The methodology applied by Frías et al 2010 over Spain is here extended to the world to present a map of regions with a significant seasonal predictability related to ENSO. To this aim, seven month hindcast simulations produced four times per year (November, February, May and August initializations) in the period 1961-2000 are analyzed.
In a first step, validations are carried out separately for each season; winter (DJF), spring (MAM), summer (JJA) and autumn (SON), considering both one and four-months lead time predictions (e.g. initializations of November and August are considered for winter). Then, since ENSO is considered to globally dominate interannual climate variability, the same process is repeated, but restricting validations exclusively to the years of the strongest El Niño and La Niña events.
The obtained results indicate that models seem to capture the ENSO phenomenon, yielding statistically significant skill over vast areas of the globe (not only restricted to the tropics) in the whole period. Moreover, a substantial gain in skill is obtained for the ENSO-conditioned validations, identifying this phenomenon as a potential source of seasonal predictability. The intensity of this signal depends strongly on the season and location, being usually stronger for La Niña episodes than for El Niño ones. Seasonal forecasts from the five models present quite different behaviours and in most cases, the multimodel outperforms any single model skill.

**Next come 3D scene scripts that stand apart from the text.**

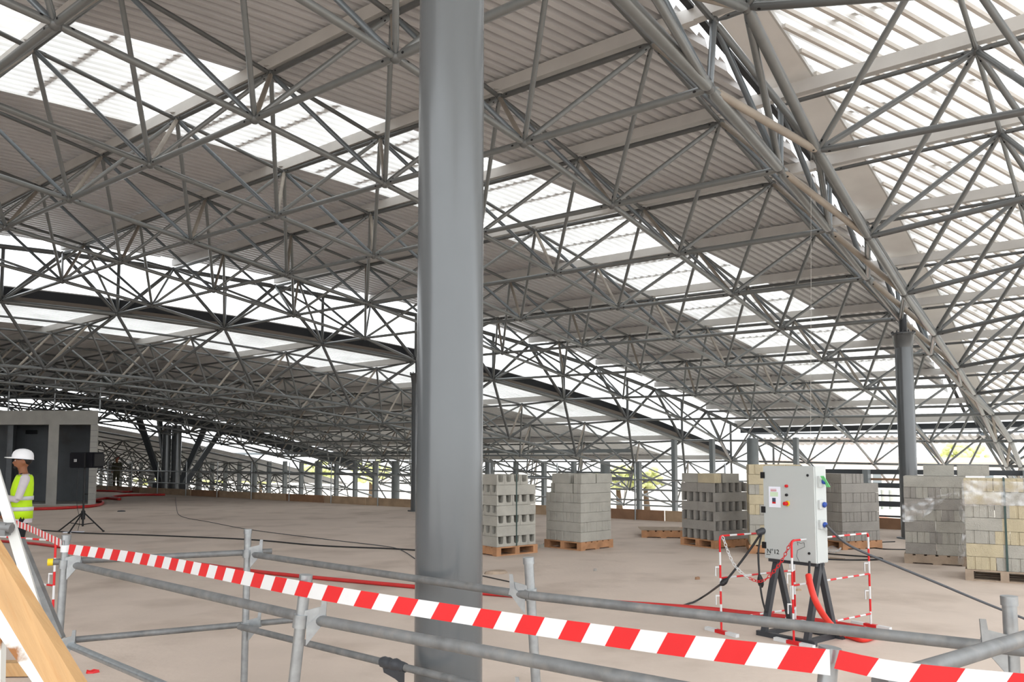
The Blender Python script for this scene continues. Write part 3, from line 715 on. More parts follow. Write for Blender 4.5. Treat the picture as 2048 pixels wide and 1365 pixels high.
# strap, plastic film
b = MB(); b.box((.46, -.012, .0), (.485, -.004, 7 * BH + .01)); b.box((.46, -.012, 7 * BH + .004), (.485, .9, 7 * BH + .01))
o = b.build('strapping_band', M['strap']); o.matrix_world = T7; tag(o, 'dark green strapping band around the beige stack at the right edge', 'strap')
b = MB(); b.box((.42, -.012, .0), (.44, -.004, 7 * BH + .01)); o = b.build('strapping_band', M['strap']); o.matrix_world = Matrix.Translation((n1.x, n1.y, .15)) @ Matrix.Rotation(y1, 4, 'Z') @ Matrix.Translation((.022, .022, 0)); tag(o, 'dark strapping band down the channel-shaped block stack', 'strap')
def drape(name, T, outline_fn, nx, ny, label, amp=.03):
    b = MB(); vs = []; fs = []
    for i in range(nx + 1):
        for j in range(ny + 1):
            x, z, y = outline_fn(i / nx, j / ny)
            vs.append((x, y - random.uniform(.008, amp), z))
    for i in range(nx):
        for j in range(ny): k = i * (ny + 1) + j; fs.append((k, k + 1, k + ny + 2, k + ny + 1))
    b.add(vs, fs, 0, True); o = b.build(name, M['film']); o.matrix_world = T
    md = o.modifiers.new('s', 'SUBSURF'); md.levels = 1; md.render_levels = 1
    return tag(o, label, 'plastic film')
drape('plastic_film', T6, lambda u, v: (-.03 + .82 * u, .80 - .3 * v * (1 - u * .75) + .22 * u - .08 * math.sin(u * 5) * v, -.012), 14, 7, 'torn clear stretch film hanging across the front of the grey stack')
drape('plastic_film', T6, lambda u, v: (.70 + .09 * v + .05 * math.sin(u * 4) + .05 * u, 1.0 - 1.12 * u, -.03), 16, 3, 'twisted strip of clear film hanging down to the floor from the grey stack', .06)
drape('plastic_film', T7, lambda u, v: (-.02 + .9 * u, 7 * BH - .02 - .36 * v * (1 - .15 * u) - (.02 * u), -.012), 14, 7, 'clear stretch film wrapped round the top of the strapped beige stack')
drape('plastic_film', T3, lambda u, v: (-.02 - .0 * u, 7 * BH + .01 - .5 * v * (1 - .6 * u), -.0), 4, 4, 'crumpled clear film on the top corner of the open-ended block stack') if False else None

# ------------------------------------------------------------------ scaffold guard rail round the opening
H0 = Vector((0, 0, 1))
P = {}
for k, (tx, ty, bx, by, z) in dict(p1=(133, 1072, 117, 1290, 5.2), p2=(496, 1060, 488, 1365, 5.7), p3=(612, 1152, 588, 1365, 3.41), p4=(1057, 1117, 1072, 1365, 4.02), p5=(2018, 1195, 2027, 1365, 2.9), p6=(1660, 1298, 1654, 1365, 2.1)).items():
    t = AT(tx, ty, z); q = AT(bx, by, z); d = (q - t); q = t + d * ((t.z - 0.01) / (t.z - q.z)); P[k] = (t, q)
sg = empty('scaffold_guard_rail', (0, 0, 0), 0, 'galvanised scaffold-tube guard rail round the floor opening in the foreground', 'railing')
for k, (t, q) in P.items():
    b = MB(); b.tube([q, t], .0245, 16); po = b.build('post', M['galv'], sg)
    d = (t - q).normalized()
    b = MB(); b.tube([t - d * .03, t + d * .004], .029, 16); b.build('post_collar', M['galv'], po)
    b = MB(); b.lathe([(.07, 0), (.07, .01)], 12, 0, Matrix.Translation((q.x, q.y, 0.0))); b.build('foot_plate', M['galv'], po)
def pz(k, z, off=0): t, q = P[k]; u_ = (z - q.z) / (t.z - q.z); return q + (t - q) * u_
def rail(p, q, mt, r=.0215):
    b = MB(); b.tube([p, q], r, 14); return b.build('rail', M[mt], sg)
def ext(p, q, e0, e1): d = (q - p).normalized(); return p - d * e0, q + d * e1
nrm = Vector((.04, .04, 0))
ra = rail(*ext(pz('p1', .975) + nrm, pz('p2', .975) + nrm, .14, .12), 'galvd')
b = MB(); p_ = ext(pz('p1', .975) + nrm, pz('p2', .975) + nrm, .14, .12)[0]; d_ = (pz('p2', .975) - pz('p1', .975)).normalized(); b.tube([p_ - d_ * .012, p_ + d_ * .02], .024, 12); b.build('end_cap', M['yellow'], ra)
fr = Vector((.03, .045, 0))
rail(*ext(pz('p1', .95) + fr, pz('p3', .955) + fr, .03, .0), 'galvd', .023); rail(pz('p3', .955) + fr, pz('p6', .96) + fr, 'galvd', .024)
bk = Vector((.0, -.045, 0))
rail(*ext(pz('p2', .96) - bk, pz('p4', .965) + bk, .12, 0.), 'galvd'); rail(*ext(pz('p4', .965) + bk, pz('p5', .965) + bk, 0., .5), 'galvd', .023)
rail(*ext(pz('p1', .455) + nrm, pz('p2', .46) + nrm, .02, .3), 'galvd')
rail(*ext(pz('p2', .45) + Vector((0, -.045, 0)), pz('p4', .45) + bk, .05, .0), 'galvd'); rail(*ext(pz('p4', .45) + bk, pz('p5', .45) + bk, 0., .5), 'galvd')
rail(pz('p1', .43) + fr, pz('p3', .43) + fr, 'galv', .023); rail(pz('p3', .43) + fr, pz('p6', .43) + fr, 'galv', .023)
r7 = AT(1760, 1366, 2.05), AT(2100, 1262, 2.75)
rail(r7[0], r7[1], 'galvd', .024)
for k, zs in dict(p1=(.96, .43), p2=(.97, .45), p3=(.955, .43), p4=(.965, .45), p5=(.965, .45), p6=(.96,)).items():
    for z in zs:
        c = pz(k, z); b = MB(); t = P[k]; d = (t[0] - t[1]).normalized()
        b.tube([c - d * .028, c + d * .028], .034, 12)
        s = Vector((1, .25, 0)).normalized() if k in ('p1', 'p2', 'p3') else Vector((-1, .3, 0)).normalized()
        b.bar(c + s * .02 + Vector((0, -.02, .01)), c + s * .11 + Vector((0, -.02, .03)), .006, .07)
        b.add([c + s * .03 + Vector((0, -.03, -.02)), c + s * .11 + Vector((0, -.03, -.0)), c + s * .115 + Vector((0, -.03, .1)), c + s * .095 + Vector((0, -.03, .1)), c + s * .085 + Vector((0, -.03, .03)), c + s * .03 + Vector((0, -.03, -.1)),
               c + s * .03 + Vector((0, -.024, -.02)), c + s * .11 + Vector((0, -.024, -.0)), c + s * .115 + Vector((0, -.024, .1)), c + s * .095 + Vector((0, -.024, .1)), c + s * .085 + Vector((0, -.024, .03)), c + s * .03 + Vector((0, -.024, -.1))],
              [(0, 1, 2, 3, 4), (10, 9, 8, 7, 6), (0, 5, 1), (6, 7, 11), (1, 5, 11, 7), (0, 6, 11, 5), (1, 7, 8, 2), (2, 8, 9, 3), (3, 9, 10, 4), (0, 4, 10, 6)])
        b.build('clamp', M['galv'], sg)
# scrap of black plastic wound on the lower rail
c0, c1 = pz('p2', .45) + Vector((0, -.045, 0)), pz('p4', .45) + bk
cc = c0 + (c1 - c0) * .60; b = MB(); d_ = (c1 - c0).normalized()
pts = [cc + d_ * (t * .02 - .1) + Vector((0, 0, random.uniform(-.004, .004))) for t in range(11)]
b.tube(pts, .03, 10, 0, True, [.028 + .01 * random.random() for _ in pts])
b.add([cc + d_ * -.1 + Vector((0, -.02, -.0)), cc + d_ * .1 + Vector((0, -.03, -.02)), cc + d_ * .1 + Vector((0, -.035, -.1)), cc + d_ * .02 + Vector((0, -.03, -.07)), cc + d_ * -.08 + Vector((0, -.03, -.05))], [(0, 1, 2, 3, 4)])
tag(b.build('plastic_scrap', M['leg']), 'crumpled black plastic wound round the lower guard rail before the column', 'plastic scrap')

# ------------------------------------------------------------------ warning tape
def tape(name, pts, wd, pitch, label, tilt=Vector((0, 0, 1)), sag=0):
    b = MB(); P_ = smooth_path(pts, 8); s = [0]
    for p, q in zip(P_, P_[1:]): s.append(s[-1] + (q - p).length)
    def pt(t):
        t = min(max(t, 0), s[-1]); k = max(i for i in range(len(s)) if s[i] <= t + 1e-9); k = min(k, len(s) - 2)
        return P_[k] + (P_[k + 1] - P_[k]) * ((t - s[k]) / (s[k + 1] - s[k]))
    L = s[-1]; n = int(L / pitch * 2); sk = wd * .3
    for k in range(n + 1):
        t0, t1 = k * pitch / 2, (k + 1) * pitch / 2; m_ = 2; g = []
        for c in range(m_ + 1):
            tt = t0 + (t1 - t0) * c / m_
            g.append((pt(tt - sk) - tilt * wd / 2, pt(tt + sk) + tilt * wd / 2))
        for x, y in zip(g, g[1:]): b.add([x[0], y[0], y[1], x[1]], [(0, 1, 2, 3)], k % 2)
    return tag(b.build(name, [M['red'], M['white']]), label, 'tape')
off = Vector((0, -.045, 0))
tp1 = AT(136, 1099, 5.15); tp3 = AT(606, 1179, 3.36); tp6 = AT(1660, 1326, 2.05)
tape('barrier_tape', [tp1, AT(300, 1121, 4.5), tp3, AT(960, 1236, 2.87), AT(1300, 1284, 2.42), tp6], .066, .19, 'red and white striped tape stretched across the foreground guard rail')
tape('barrier_tape', [tp6 + Vector((.01, 0, .01)), AT(1800, 1345, 1.95), AT(2060, 1372, 1.78)], .05, .19, 'red and white tape end running off past the lower right corner')
tape('barrier_tape', [AT(12, 1041, 6.9), AT(60, 1058, 6.2), AT(128, 1090, 5.17)], .055, .13, 'crumpled red and white tape from the white plank to the first post', Vector((.0, -.2, 1)))
b = MB(); b.tube([pz('p1', 1.04), pz('p1', 1.085)], .03, 14); tag(b.build('tape_wrap', M['white']), 'white tape wrapped round the first galvanised post', 'tape')

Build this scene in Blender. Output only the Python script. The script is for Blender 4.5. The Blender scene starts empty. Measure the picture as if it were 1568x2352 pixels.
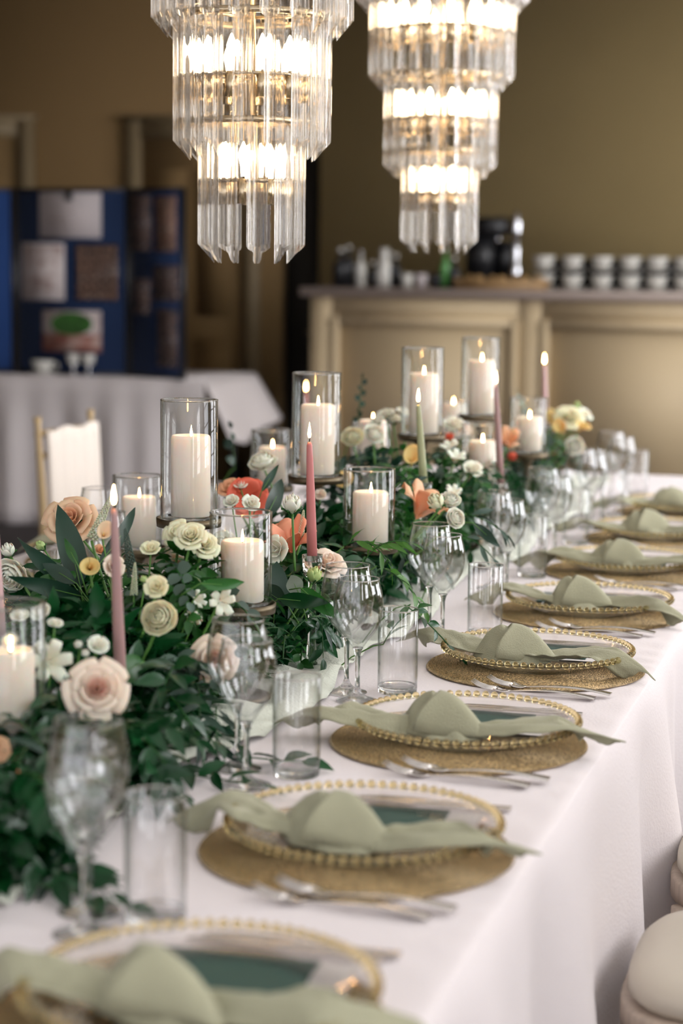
import bpy, math, random
from mathutils import Vector, Matrix, Quaternion, noise
from math import sin, cos, pi, radians

# ------------------------------------------------------------------ camera, world, lights, exposure
SC = bpy.context.scene
COL = SC.collection
F_PX, PITCH, YAW, ROLL = 4573.0, 0.1254, 0.2794, 0.0115
CAM = Vector((1.16, 0.0, 1.462))
FW = Vector((-sin(YAW)*cos(PITCH), cos(YAW)*cos(PITCH), -sin(PITCH)))
_r = Vector((cos(YAW), sin(YAW), 0)); _u = _r.cross(FW)
RT = _r*cos(ROLL) + _u*sin(ROLL); UP = -_r*sin(ROLL) + _u*cos(ROLL)
cd = bpy.data.cameras.new('camera'); cam = bpy.data.objects.new('camera', cd); COL.objects.link(cam)
cam.matrix_world = Matrix(((RT.x, UP.x, -FW.x, CAM.x), (RT.y, UP.y, -FW.y, CAM.y), (RT.z, UP.z, -FW.z, CAM.z), (0, 0, 0, 1)))
cd.sensor_fit = 'VERTICAL'; cd.sensor_height = 36.0; cd.lens = F_PX/2352*36.0
cd.clip_start = 0.05; cd.clip_end = 60
cd.dof.use_dof = True; cd.dof.focus_distance = 3.42; cd.dof.aperture_fstop = 2.7
SC.camera = cam
SC.view_settings.view_transform = 'Standard'; SC.view_settings.look = 'None'
SC.view_settings.exposure = 0.25; SC.view_settings.gamma = 1.0; SC.view_settings.use_curve_mapping = False
SC.cycles.max_bounces = 9; SC.cycles.transmission_bounces = 8; SC.cycles.transparent_max_bounces = 14; SC.cycles.use_adaptive_sampling = True; SC.cycles.adaptive_threshold = 0.12; SC.cycles.adaptive_min_samples = 16
SC.cycles.diffuse_bounces = 3; SC.cycles.glossy_bounces = 4; SC.cycles.sample_clamp_indirect = 6
SC.cycles.use_denoising = True

W = bpy.data.worlds.new('world'); SC.world = W; W.use_nodes = True
bg = W.node_tree.nodes['Background']; bg.inputs[0].default_value = (0.93, 0.94, 1.0, 1); bg.inputs[1].default_value = 1.35

def area(name, loc, sx, sy, power, rot, col=(1, 1, 1)):
    l = bpy.data.lights.new(name, 'AREA'); l.shape = 'RECTANGLE'; l.size = sx; l.size_y = sy; l.energy = power; l.color = col
    o = bpy.data.objects.new(name, l); COL.objects.link(o); o.location = loc; o.rotation_euler = rot
    return o
WIN = [(-0.9, .55, 1.3, 3.3), (1.3, .55, 1.3, 3.3), (3.5, .55, 1.3, 3.3), (5.7, .75, 1.0, 3.3), (7.9, .85, .6, 3.3), (10.1, .45, 1.3, 3.3)]   # y, half width, sill, head; farthest ones added, sized to brighten the back
for wy, wh, wz0, wz1 in WIN:     # daylight outside the tall windows of the right wall, stronger at the far ones
    area('window_daylight', (3.25, wy, (wz0+wz1)/2), wz1-wz0-.05, 2*wh, (19 if wy < 5 else 26)*(wz1-wz0)*2*wh, (0, radians(90), 0), (0.97, 0.97, 1.0))

# ------------------------------------------------------------------ pixel helpers (points in the room)
def ray(px, py): return FW + RT*((px-784)/F_PX) - UP*((py-1176)/F_PX)
def at(px, py, D): return CAM + ray(px, py)*D
def onz(px, py, z):
    d = ray(px, py); return CAM + d*((z-CAM.z)/d.z)
def ony(px, py, Y):
    d = ray(px, py); return CAM + d*(Y/d.y)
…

A global study of ENSO teleconnections is also performed attempting to link the increase of skill found over certain regions in the ENSO-conditioned validations to the existence of teleconnections. In some cases ENSO clearly appears as the physical cause of the predictability (Northern South America and South Eastern Asia droughts in autumn are the most clear examples); however, in other cases there seems to be additional sources of predictability.